Entries with scene source code:
◇ ◇ ◇

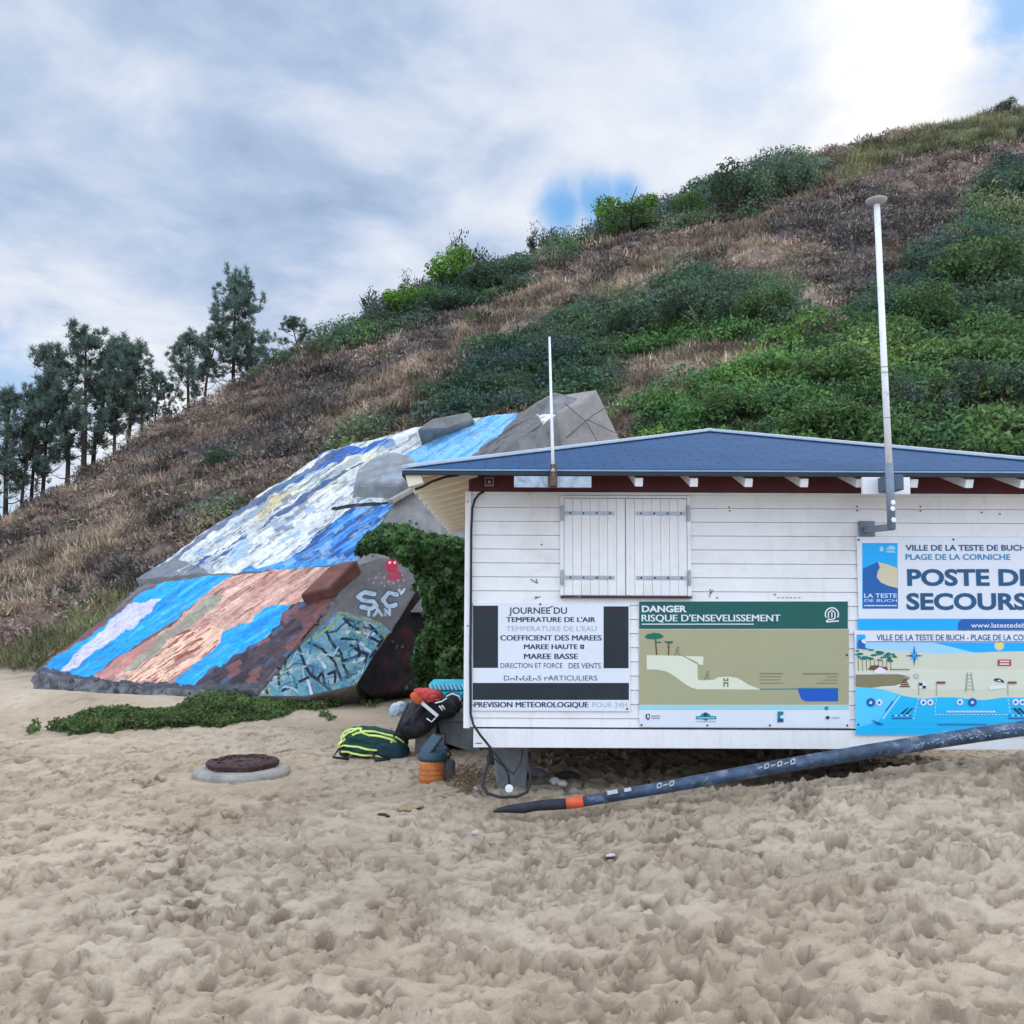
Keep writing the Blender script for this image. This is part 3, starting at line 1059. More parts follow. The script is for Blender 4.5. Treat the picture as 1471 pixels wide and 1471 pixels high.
for row in (
        (4, 752, 566, 0, 1.0, 'dark pine at the far left edge of the grove', 0.3, 1.15),
        (31, 741, 572, 2, 0.4, 'short pine just right of the pine on the frame edge', 1.2, 0.9),
        (44, 737, 556, 1, 2.0, 'slim pine second trunk of the close pair near the left edge', 2.2, 0.9),
        (63, 727, 546, 0, 1.2, 'full pine standing left of the tall ragged pine of the left grove', 3.0, 1.0),
        (95, 710, 508, 2, 0.8, 'pine leaning against the left flank of the tall ragged pine', 4.0, 1.0),
        (119, 697, 474, 1, 0.5, 'tallest ragged pine of the left grove', 5.1, 1.15),
        (134, 690, 490, 2, 2.2, 'pine close behind the right side of the tallest ragged pine', 0.9, 1.0),
        (163, 673, 512, 0, 0.6, 'straight pine in the middle of the grove between ragged crowns', 1.8, 1.0),
        (184, 662, 498, 1, 1.4, 'pointed pine with feathery tip right of the grove middle', 2.7, 1.1),
        (201, 652, 520, 2, 0.5, 'pine third from the right end of the left grove', 3.3, 1.0),
        (222, 639, 538, 0, 0.9, 'low pine with bare lower trunk second from the grove right end', 4.4, 1.05),
        (243, 628, 556, 2, 0.7, 'small thin pine at the right end of the left grove', 5.5, 1.0),
        (268, 606, 482, 0, 1.5, 'pine leaning on the left side of the tallest pine', 0.2, 1.2),
        (294, 592, 470, 2, 0.3, 'bare legged pine under the left side of the tallest crown', 1.5, 1.1),
        (333, 572, 404, 3, 1.2, 'tallest pine with a broad dense crown, apart from the grove', 2.5, 1.0),
        (362, 556, 470, 2, 0.9, 'short bushy pine under the right side of the tallest crown', 3.6, 1.2),
        (432, 520, 464, 2, 3.0, 'small light green pine peeping over the brow right of tallest pine', 4.7, 1.3)):
    pine(*row)


def bush_mesh(seed, n, leaf, lobes, base, flat=0.55, spread=0.45):
    rg = np.random.default_rng(seed)
    Vs, Cs = [], []
    for i in range(lobes):
        a = rg.uniform(0, 2 * math.pi); q = math.sqrt(rg.random()) * 0.72
        cz = rg.uniform(0.25, 0.78)
        ctr = np.array([math.cos(a) * q, math.sin(a) * q, cz])
        r = rg.uniform(0.20, 0.38)
        m = n // lobes
        u = rg.normal(size=(m, 3)); u /= np.linalg.norm(u, axis=1)[:, None]
        Pt = ctr + u * (r * (spread + (1 - spread) * rg.random(m)))[:, None]
        V, F = leaves(Pt, leaf, rg, u * 0.5, flat)
        tone = rg.uniform(0.65, 1.35)
        Vs.append(V); Cs.append(np.repeat(np.array(base) * tone * rg.uniform(0.6, 1.45, m)[:, None], 4, 0))
    return np.concatenate(Vs), np.concatenate(Cs)


def bush_stem(seed, n=7, r=0.03):
    rg = np.random.default_rng(seed)
    b = MB()
    for i in range(n):
        a = rg.uniform(0, 6.28); d = Vector((math.cos(a) * 0.6, math.sin(a) * 0.6, rg.uniform(0.5, 0.9)))
        b.tube([(0, 0, -0.15), d * 0.4 + Vector((0, 0, 0.06)), d], [r, r * 0.7, r * 0.3], 5, cap=False)
    return b


BKIND = {
    'dark': (bush_mesh(31, 3600, 0.075, 15, (0.070, 0.115, 0.066)), 41),
    'bright': (bush_mesh(32, 3600, 0.085, 14, (0.135, 0.260, 0.040)), 42),
    'mid': (bush_mesh(33, 3600, 0.075, 16, (0.098, 0.170, 0.056)), 43),
    'grey': (bush_mesh(34, 2600, 0.060, 10, (0.100, 0.128, 0.100)), 44),
    'open': (bush_mesh(35, 1900, 0.085, 17, (0.055, 0.085, 0.060), spread=0.2), 45),
}
BDONE = {}


def bush(kind, px, py, wpx, hpx, label, name='bush', back=None, grp=None, rz=None):
    """bush whose foot shows at px,py on the hill; wpx,hpx its size in the photo"""
    d = rdir(px, py); t = d[0] / d[1]
    if back is None:
        ys = np.arange(15, 60, 0.1)
        zz, _ = hill_z(t * ys, ys)
        hit = np.nonzero(zz > EYE + d[2] / d[1] * ys)[0]
        y = float(ys[hit[0]]) if len(hit) else float(np.interp(t, _t, _D))
    else:
        y = float(np.interp(t, _t, _D)) + back
    x = t * y
    z = float(hill_z(x, y)[0]) - 0.12
    if back is not None:
        hpx = max(8, (P(px, py, y).z - z) * FPX / y + hpx)
    s = y / FPX
    root = thing(name, (x, y, z), label, 'tree' if 'tree' in name else 'bush', grp)
    root.scale = (wpx * s / 2, wpx * s / 2, hpx * s)
    root.rotation_euler.z = (px * 0.37) % 6.28 if rz is None else rz
    (V, C), sd = BKIND[kind]
    if kind not in BDONE:
        a = bush_stem(sd).build('stem', BARK, None, smooth=True)
        b = np_mesh('foliage', V, np.arange(len(V)).reshape(-1, 4), LEAF, cols=C, smooth=False)
        BDONE[kind] = (a, b)
    else:
        a, b = BDONE[kind][0].copy(), BDONE[kind][1].copy()
        COL.objects.link(a); COL.objects.link(b)
    a.parent = root; b.parent = root


for row in (
        ('open', 598, 424, 62, 34, 'open crowned dark tree left of the bright green bush on the brow', 'small_tree', 1.0),
        ('open', 668, 396, 100, 58, 'dark tree rising behind the bright green bush on the brow', 'small_tree', 1.5),
        ('open', 540, 458, 86, 42, 'dark feathery tree on the brow above the brown heather slope', 'small_tree', 0.8),
        ('open', 784, 366, 66, 46, 'lone airy tree on the brow below the patch of blue sky', 'small_tree', 0.8)):
    bush(*row)
for row in (
        ('bright', 662, 412, 112, 62, 'bright yellow green bush in front of the dark brow tree'),
        ('bright', 600, 446, 120, 34, 'low bright green bush spreading left along the brow'),
        ('bright', 540, 482, 80, 26, 'small bright green bush farthest down the brow'),
        ('dark', 705, 424, 120, 50, 'dark green bush right below the bright yellow green bush'),
        ('dark', 640, 455, 110, 36, 'low dark bush under the left foot of the bright bush'),
        ('mid', 680, 463, 34, 22, 'small round bush alone at the edge of pale dry grass'),
        ('bright', 895, 322, 120, 50, 'green bush touching the patch of blue sky'),
        ('mid', 905, 340, 170, 36, 'wide low bush below the patch of blue sky'),
        ('mid', 990, 318, 90, 40, 'rounded bush joining the two large brow bushes'),
        ('dark', 1052, 302, 150, 68, 'largest dark green bush on the brow'),
        ('dark', 1135, 280, 86, 54, 'dark bush at the right end of the large brow bush'),
        ('dark', 1444, 166, 44, 28, 'round dark bush on the sunlit crest top'),
        ('dark', 1474, 200, 34, 30, 'dark bush cut by the right frame edge under the crest'),
        ('grey', 1256, 208, 40, 16, 'tiny straggly bush on the bright crest edge'),
        ('dark', 330, 672, 90, 34, 'low dark bush above the painted bunker on the left slope'),
        ('grey', 1035, 575, 90, 40, 'grey leaved bush above the hut roof'),
        ('mid', 1050, 612, 150, 60, 'leafy bright bush just behind the roof peak'),
        ('dark', 1000, 478, 170, 64, 'dark broom bush with pale dead twigs in the middle slope'),
        ('mid', 1095, 462, 110, 56, 'green broom bush right of the dead twigs'),
        ('dark', 900, 490, 150, 50, 'dark broom bush above the whip antenna'),
        ('mid', 1400, 420, 170, 80, 'tall rounded bush high right of the white pole'),
        ('mid', 1330, 480, 130, 80, 'bush close to the right of the white pole'),
        ('dark', 1430, 590, 150, 90, 'dark leafy bush at the right edge above the roof'),
        ('grey', 1330, 600, 130, 70, 'pale leaved bush between pole and right frame edge'),
        ('mid', 1200, 560, 150, 70, 'green bush left of the white pole above the roof'),
        ('mid', 1180, 636, 170, 60, 'low green bush along the roof edge left of the pole'),
        ('dark', 1440, 300, 110, 60, 'dark bush high on the slope at the right edge')):
    bush(*row)

tw = MB()
rg = np.random.default_rng(8)
b0 = P(1010, 498, 31.5)
b0.z = float(hill_z(b0.x, b0.y)[0])
for i in range(14):
    a = rg.uniform(0, 6.28)
    d = Vector((math.cos(a), math.sin(a) * 0.6 - 0.4, rg.uniform(0.5, 1.1))) * rg.uniform(0.8, 1.5)
    tw.tube([b0, b0 + d * 0.5 + Vector((0, 0, 0.1)), b0 + d], [0.03, 0.02, 0.008], 5)
o = tw.build('dead_branch', mat('dead_wood', (0.42, 0.38, 0.33), 0.8, 0.2), smooth=True, base=b0)
tag(o, 'pale bare dead twigs in the broom on the middle slope', 'branch')

b0 = P(6, 760, 44); b0.z = float(hill_z(b0.x, b0.y)[0])
tw = MB()
for i in range(26):
    a = rg.uniform(0, 6.28)
    d = Vector((math.cos(a) * 0.6, math.sin(a) * 0.6, rg.uniform(0.6, 1.1))) * rg.uniform(0.9, 1.7)
    tw.tube([b0, b0 + d * 0.5 + Vector((0, 0, 0.12)), b0 + d], [0.025, 0.018, 0.008], 4)
o = tw.build('bare_shrub', BARK, smooth=True, base=b0)
tag(o, 'leafless shrub on the brow under the leftmost pines', 'shrub')


# ================================================================== BUNKER
def ground_many(px, py):
    d = (CAM_N @ np.stack([(px - CX) / FPX, (CY - py) / FPX, -np.ones_like(px)])).T
    sx, sz = d[:, 0] / d[:, 1], d[:, 2] / d[:, 1]
    lo, hi = np.full(len(px), 1.5), np.full(len(px), 60.0)
    for _ in range(36):
        mid = (lo + hi) / 2
        up = EYE + sz * mid - sand_base(sx * mid, mid) > 0
        lo = np.where(up, mid, lo); hi = np.where(up, hi, mid)
    return np.stack([sx * lo, lo, EYE + sz * lo], 1)


def z2(L): return [(x * 0.4623, 700 + y * 0.4623) for x, y in L]
def z3(L): return [(400 + x * 0.3739, 520 + y * 0.3739) for x, y in L]


CONC = mat('concrete', (0.22, 0.215, 0.205), 0.92, 0.3, 2.2, bump=0.7, bscale=9, spec=0.15, dirt=(0.07, 0.07, 0.066, 0.6), dscale=1.6)
CONCL = mat('concrete_light', (0.30, 0.275, 0.25), 0.92, 0.22, 2.2, bump=0.6, bscale=9, spec=0.15, dirt=(0.10, 0.095, 0.09, 0.6), dscale=2.2)
BROWNC = mat('brown_painted_concrete', (0.185, 0.085, 0.070), 0.9, 0.3, 4, bump=0.6, bscale=12, spec=0.15, dirt=(0.05, 0.035, 0.035, 0.6))
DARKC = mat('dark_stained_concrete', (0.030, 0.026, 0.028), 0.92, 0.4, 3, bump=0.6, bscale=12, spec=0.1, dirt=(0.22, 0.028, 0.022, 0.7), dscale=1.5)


RUBBLE = mat('dark_rubble', (0.150, 0.150, 0.155), 0.95, 0.5, 7, bump=1.0, bscale=13, spec=0.1, dirt=(0.035, 0.037, 0.042, 0.9), dscale=6)


def paint_mat():
    m = mat('mural_paint', (1, 1, 1), 0.7, 0.16, 9.0, bump=1.0, bscale=9.0, attr='col', spec=0.25, dirt=(0.13, 0.13, 0.135, 0.65), dscale=5.5)
    return m


PAINT = paint_mat()


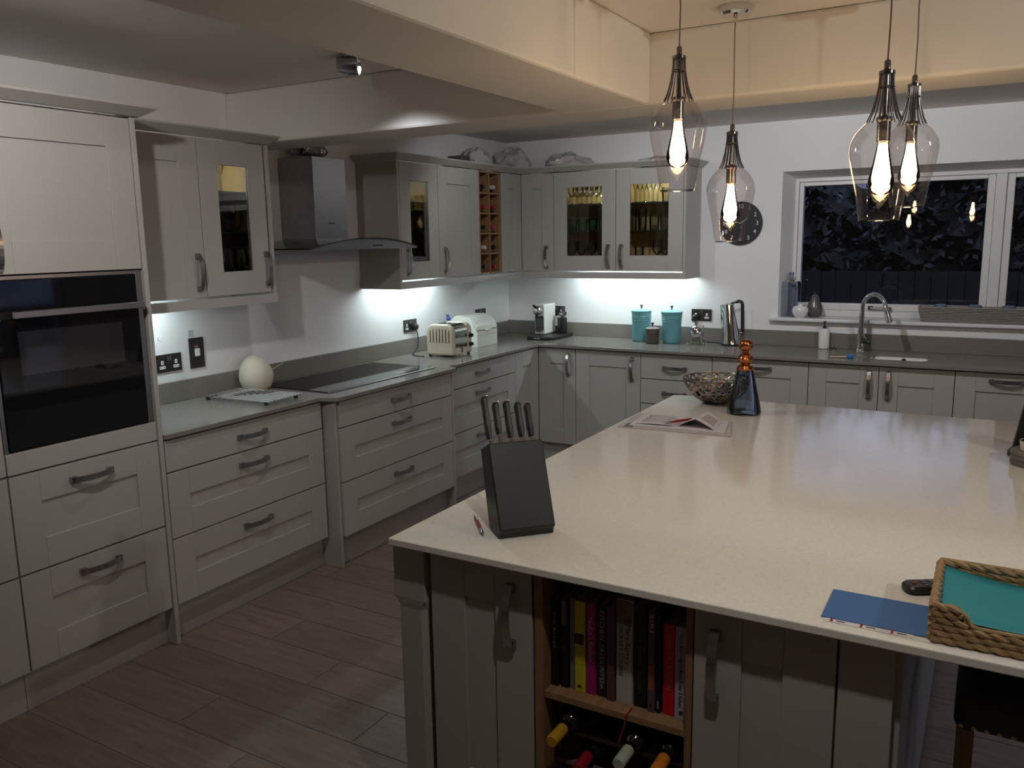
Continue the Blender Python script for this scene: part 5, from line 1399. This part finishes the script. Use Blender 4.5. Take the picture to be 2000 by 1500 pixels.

◇ ◇ ◇

TASK BRIEF — Only lines with the word "this" should be collected from the material.

EXPECTED OUTPUT —
Keep writing the Blender script for this image. This is part 3, starting at line 1059. More parts follow. The script is for Blender 4.5. Treat the picture as 1471 pixels wide and 1471 pixels high.
Continue the Blender Python script for this scene: part 5, from line 1399. This part finishes the script. Use Blender 4.5. Take the picture to be 2000 by 1500 pixels.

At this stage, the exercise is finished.